Could we X-ray the Bar Coat? No need, say Somerville and Cosgrove, disappointingly. We live in pedantically documented times and 100 years from now our descendants who visit the NGV fashion and textiles collection will know precisely what we know now.
That the coat is cut, for example, in a deliciously vivid red twill-weave cashmere cloth (“Iconic Dior Red,” Somerville points out) with the barest blur of nap casting a light lustre over its surface. Its slippery inner shell is fine silk satin. Dior red, naturally. And fastened into the waistline of this silk lining is another secret silk skirtlet, fattened with featherweight wadding to emphasise the hips. A narrow band of Petersham tape is also fixed into the silk, with tiny silk-covered press-studs to ensure the coat’s cashmere shell will be properly anchored to its wearer’s true waist.
The coat’s bodice is shaped by narrowing panels, discreet back darts and the skeletal ribs and cups concealed behind its silken lining. Near invisible workings.

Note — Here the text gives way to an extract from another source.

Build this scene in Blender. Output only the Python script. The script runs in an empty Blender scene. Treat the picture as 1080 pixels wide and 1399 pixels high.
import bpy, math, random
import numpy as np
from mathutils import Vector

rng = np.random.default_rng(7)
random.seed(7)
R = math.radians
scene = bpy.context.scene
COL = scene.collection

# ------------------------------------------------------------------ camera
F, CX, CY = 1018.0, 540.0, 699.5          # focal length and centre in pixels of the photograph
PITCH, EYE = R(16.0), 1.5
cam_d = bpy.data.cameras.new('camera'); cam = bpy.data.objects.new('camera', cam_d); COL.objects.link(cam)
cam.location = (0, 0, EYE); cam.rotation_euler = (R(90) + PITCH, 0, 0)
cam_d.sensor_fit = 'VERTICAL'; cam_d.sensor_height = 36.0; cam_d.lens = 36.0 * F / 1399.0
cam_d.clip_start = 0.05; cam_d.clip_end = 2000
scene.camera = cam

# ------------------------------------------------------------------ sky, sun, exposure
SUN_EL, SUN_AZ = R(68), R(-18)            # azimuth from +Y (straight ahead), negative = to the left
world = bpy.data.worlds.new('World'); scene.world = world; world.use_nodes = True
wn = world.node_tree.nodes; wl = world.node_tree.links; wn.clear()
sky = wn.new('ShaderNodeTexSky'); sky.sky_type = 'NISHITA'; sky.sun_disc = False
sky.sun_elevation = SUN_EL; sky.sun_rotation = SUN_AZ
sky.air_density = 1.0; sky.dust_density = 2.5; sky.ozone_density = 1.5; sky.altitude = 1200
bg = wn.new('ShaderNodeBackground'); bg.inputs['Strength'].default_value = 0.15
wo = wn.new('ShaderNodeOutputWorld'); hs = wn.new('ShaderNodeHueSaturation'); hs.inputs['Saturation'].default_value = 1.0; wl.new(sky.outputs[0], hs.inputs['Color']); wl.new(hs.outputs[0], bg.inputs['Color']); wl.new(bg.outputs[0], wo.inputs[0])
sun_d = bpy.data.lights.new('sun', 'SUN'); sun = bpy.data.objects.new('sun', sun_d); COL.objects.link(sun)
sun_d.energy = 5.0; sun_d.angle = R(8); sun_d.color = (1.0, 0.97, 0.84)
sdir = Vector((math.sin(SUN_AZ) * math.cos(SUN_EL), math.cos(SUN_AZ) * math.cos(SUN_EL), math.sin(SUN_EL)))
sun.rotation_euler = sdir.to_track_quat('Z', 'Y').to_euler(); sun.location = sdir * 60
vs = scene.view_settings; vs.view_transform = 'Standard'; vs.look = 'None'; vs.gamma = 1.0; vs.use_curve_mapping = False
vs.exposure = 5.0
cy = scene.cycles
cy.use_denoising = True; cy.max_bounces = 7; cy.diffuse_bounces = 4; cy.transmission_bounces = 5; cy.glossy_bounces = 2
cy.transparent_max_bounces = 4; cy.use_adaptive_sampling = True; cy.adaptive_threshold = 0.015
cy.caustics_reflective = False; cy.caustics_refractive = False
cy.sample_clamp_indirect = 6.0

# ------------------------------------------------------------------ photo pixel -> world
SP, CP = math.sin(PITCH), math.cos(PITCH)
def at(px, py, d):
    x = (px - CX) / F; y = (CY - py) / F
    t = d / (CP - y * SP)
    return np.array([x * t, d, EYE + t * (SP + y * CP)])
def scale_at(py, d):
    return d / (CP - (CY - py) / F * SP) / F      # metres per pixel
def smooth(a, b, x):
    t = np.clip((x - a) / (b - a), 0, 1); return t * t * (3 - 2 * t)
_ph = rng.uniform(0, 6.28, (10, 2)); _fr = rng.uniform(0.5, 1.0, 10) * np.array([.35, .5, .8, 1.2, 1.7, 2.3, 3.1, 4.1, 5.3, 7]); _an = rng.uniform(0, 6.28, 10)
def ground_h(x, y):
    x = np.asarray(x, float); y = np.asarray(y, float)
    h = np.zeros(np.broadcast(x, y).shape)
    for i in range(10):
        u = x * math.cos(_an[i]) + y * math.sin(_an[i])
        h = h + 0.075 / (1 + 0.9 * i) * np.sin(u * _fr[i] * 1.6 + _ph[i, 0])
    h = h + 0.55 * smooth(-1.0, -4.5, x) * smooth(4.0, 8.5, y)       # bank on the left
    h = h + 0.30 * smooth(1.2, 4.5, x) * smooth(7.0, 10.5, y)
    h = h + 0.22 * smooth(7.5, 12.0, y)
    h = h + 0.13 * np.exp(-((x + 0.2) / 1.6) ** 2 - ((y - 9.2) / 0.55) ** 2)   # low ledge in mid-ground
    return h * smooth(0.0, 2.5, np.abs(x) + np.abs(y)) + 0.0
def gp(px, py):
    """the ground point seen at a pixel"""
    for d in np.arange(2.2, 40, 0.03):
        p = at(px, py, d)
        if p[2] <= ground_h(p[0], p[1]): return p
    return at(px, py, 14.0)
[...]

Its lapels are curved and satisfyingly fleshy. “These small stab stitches you can just see; they keep the wadding in place,” says Cosgrove, pointing out hundreds of tiny, neatly spaced barely visible dimples. “A tailoring technique.”
The waistline is deeply kinked and wide-cuffed side pockets, puffed out with that hush-hush padded skirtlet concealed in the lining, swell the coat’s hips a handspan beyond any natural body line. And finally, a gored panel-pleated skirt drops smoothly into a knee-grazing hemline while, nearby, a three-finger wide hoop of polished rose-gold-plated steel engraved inside with “Christian Dior” waits to ultimately define her tiny waistline.
The Bar Coat – “she” – is destined to star in the NGV exhibition’s “atelier” room – one of seven huge galleries exhibiting 140 complete ensembles arranged by historic and aesthetic themes and blips on The House of Dior’s 70-year timeline. The atelier room is devoted to the arts of haute couture, with original toiles, drawings and photographs arranged to track “her” journey from Simons’ notion, to petite mains’ creation.
In certain circles, remember, that atelier room with its revelations and rare shot at an up-close and personal encounter with Dior Haute Couture number 36887, equates to an AFL final, or a near-religious experience. Best book. JBB
The House of Dior: Seventy Years of Haute Couture is at NGV International, August 27-November 4.